Somehow, in the way things did in those days when there was no official story and everything was a re-telling of a re-telling of a re-telling, the Martyrdom of St Osyth became attached not to Chich, where it happened, but to the Holy Well at Quarrendon, where she was born, and further embellished, some versions recounting that she picked up her own severed head and walked to the nearest convent with it under her arm, before collapsing in a heap. Had she really been from Essex of course, the severed head would have had lipstick, Abbess or no Abbess.
Her burial site, at St Mary’s Church, Aylesbury, became the site of so many unofficial pilgrimages that in 1500 the Pope of the day (why does that phrase conjure up an image of Gary Lineker?) issued a decree that her bones should be dug up and reburied elsewhere, in secret. Confusingly, though, they were never actually buried at the Priory of St Osyth, which was merely dedicated to her when it was founded during the reign of Henry I.

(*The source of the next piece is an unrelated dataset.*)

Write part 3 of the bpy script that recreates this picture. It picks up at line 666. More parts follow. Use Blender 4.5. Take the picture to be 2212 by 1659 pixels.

So, what can we learn from the life and death of St Osyth, apart from the obvious warning not to stand too near to Vikings with large, sharp axes? The answer is, I suppose, not much. She lived in a time when life was nasty, brutish and short, and random, nasty, bad things happened. A bit like today, really, especially in Essex. We really don’t know enough about her, and in fact, had she not been of relatively noble birth, we would know even less, probably nothing at all.
As I said above, the qualities required for admission to sainthood have changed a lot since the Anglo-Saxon era. These days, the Catholic church, which is in charge of that sort of thing, has a procedure, with strict rules, which would-be saints have to follow after their earthly demise, a well-defined path including miracles and beatification, as you progress up the hierarchy towards sainthood. It was all a lot more haphazard, way back when.
I’ve come to a conclusion though, while writing this. Sainthood is far too good to be wasted on the dead. I think there should be some recognition here and now, and I don’t see why it should be an exclusively religious thing either, so I hereby found the Order of the SSS (Steve’s Secular Saints) and I am going to start creating my own. If it makes you happier, I can stick a jiffy bag on my head, and do it all in Latin.
So, for all the good people striving to do good deeds in a naughty world, for all the copers, the carers, the searchers and the rescuers, be it of lost animals, lost people, or lost souls, this one’s for you. The night is long, especially after a week like last week, but take heart, take hope: the sun’s coming over the hill.